What keeps you going?

Thor has been away from home for more than three and a half years, has had cerebral malaria and a variety of injuries. “I feel lonely many times and sometimes I forget what I am trying to achieve. Sometimes I lose focus and ask myself what the point of this is and question whether I should go home and be with my family and friends.”

“I want to have kids and start a family with my fiancée. I am gaining grey hair and losing more hair and I weigh out wanting a family and this project many times and I keep asking if it is worth it.” He explains how his girlfriend and recently, fiancée, visits him in some countries, and that his beard grows until the day before he sees his fiancée again.

I am in a hopeless situation many time, especially when it is countries like Libya, where everyone is encouraging me not to go, I had that situation with quite a few countries”.

What keeps you going?

“I don’t give up. I have travelled literally almost half way to the moon to sit where I am in front of you. Whenever people say you cannot do it, I still do it. I will find a way, I will continue this project and I will finish it.”

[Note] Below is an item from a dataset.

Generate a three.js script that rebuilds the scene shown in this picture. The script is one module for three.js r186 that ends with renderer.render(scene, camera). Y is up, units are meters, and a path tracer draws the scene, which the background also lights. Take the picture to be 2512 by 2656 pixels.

“There is a strong message in this which is do not give up, everyone is fighting something all the time. People write to me as they see me as an inspiration for perseverance by doing this project. What kind of message will I be sending if I quit the project and go home?” he says, adding that “this kind of impact is something I did not expect, people being inspired in this way.”

A Human GPS

We ask him what he feels he has learnt mostly from this three-year-and-growing-strong experience. “I feel I am a much richer as a person today,” is his reply. “I did not trust people so much in the beginning, but at this point, I have become a bit of an expert at reading people like having my own human GPS, knowing what type of person is in front of me within  30 to 40 seconds of meeting them, it is an instinct that has come about with repetition, it keeps me safe when there may be risk, such as in conflict areas, but otherwise just keeps re-affirming the factor that a stranger is a friend you have never met before.”

Thor hopes to have finished his travels by 2019.